ST: I don't like sycophants. I don't like mediocrity. I don't like people diminishing this discipline because I see architecture not as a profession but as a discipline, like a monastic pursuit. I'm not interested in those who may see architecture as a way to make money. I hate that and I hate architects that do it and I'm very verbal about it. It goes back to The Fountainhead. I'm interested in the heroic. I'm interested in Louis Sullivan. Why? Because he died a bum, an alcoholic living in a large linen closet in a flea-bag South-side hotel.


Burn on Sullivan. I think he has good work. It's interesting how he looks at architecture as a religion.

MT: And yet you have great respect for Mies.
ST: But that's different.
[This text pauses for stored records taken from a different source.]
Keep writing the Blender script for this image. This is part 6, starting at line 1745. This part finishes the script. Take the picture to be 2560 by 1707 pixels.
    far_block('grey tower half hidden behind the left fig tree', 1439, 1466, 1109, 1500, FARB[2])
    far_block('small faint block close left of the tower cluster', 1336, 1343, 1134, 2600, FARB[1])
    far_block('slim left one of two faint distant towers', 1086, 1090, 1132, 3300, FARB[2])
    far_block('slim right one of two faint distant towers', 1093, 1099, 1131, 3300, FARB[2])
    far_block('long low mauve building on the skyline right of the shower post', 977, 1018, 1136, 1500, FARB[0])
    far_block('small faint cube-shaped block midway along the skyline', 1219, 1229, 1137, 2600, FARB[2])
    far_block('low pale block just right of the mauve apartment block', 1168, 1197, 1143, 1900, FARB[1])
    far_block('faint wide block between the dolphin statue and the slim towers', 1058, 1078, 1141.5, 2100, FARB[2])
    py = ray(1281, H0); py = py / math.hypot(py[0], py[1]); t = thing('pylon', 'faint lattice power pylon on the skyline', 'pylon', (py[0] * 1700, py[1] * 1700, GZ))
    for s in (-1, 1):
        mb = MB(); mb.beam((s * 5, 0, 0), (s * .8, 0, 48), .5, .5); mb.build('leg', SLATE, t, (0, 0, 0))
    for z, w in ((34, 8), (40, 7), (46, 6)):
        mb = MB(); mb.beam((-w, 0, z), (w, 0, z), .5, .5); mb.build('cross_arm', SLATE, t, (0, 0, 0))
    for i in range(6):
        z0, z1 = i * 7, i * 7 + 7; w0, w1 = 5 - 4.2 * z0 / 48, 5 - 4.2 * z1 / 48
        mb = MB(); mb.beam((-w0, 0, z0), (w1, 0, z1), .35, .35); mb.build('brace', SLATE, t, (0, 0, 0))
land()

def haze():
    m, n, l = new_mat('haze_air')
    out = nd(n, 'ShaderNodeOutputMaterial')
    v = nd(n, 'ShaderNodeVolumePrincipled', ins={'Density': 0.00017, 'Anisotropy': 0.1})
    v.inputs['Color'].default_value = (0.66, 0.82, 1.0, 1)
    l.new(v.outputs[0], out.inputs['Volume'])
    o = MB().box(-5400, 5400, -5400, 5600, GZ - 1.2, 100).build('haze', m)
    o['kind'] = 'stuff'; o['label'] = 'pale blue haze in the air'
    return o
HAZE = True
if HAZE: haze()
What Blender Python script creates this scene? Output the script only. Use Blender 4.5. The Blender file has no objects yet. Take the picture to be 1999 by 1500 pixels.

He was the man. He was a brilliant architect. I've lived in a Mies building for 31 years. You know why? So I always remember that I'm in the presence of greatness--lest I get out of control in my own head--in the presence of a challenge. I've always felt that these guys are looking over my shoulder.



MT: You and Margaret [McCurry] talk about this architecture that's "authentically American." What does that mean?
ST: It means "hybrid." This is not our land. This belonged to the Indians. We're colonialists. We came here as exiles--the Irish, the Italians, the Jews.
MT: How does it manifest itself in bricks and mortar?
ST: Because [as an architect] you feel responsible. Responsible means responsibility. Without morality and ethics, what is architecture? A profession? An art? A money-grubbing thing? Unless it has a moral root supporting its existence, it's of absolutely no interest. Not to me. Not at all. How would you sustain an interest in one field for over a half-century unless there's a moral or ethical dimension? You can't do it just based on art. You surely can't do it based on professionalism and you certainly can't do it based on money. It would only be out of an ethical belief, by principled behavior. Now, there's always the question, of course, whose principle? Whose morality? It's a real question and it's an honest question but I'd rather argue and debate that question than not have any. At least it's the right question.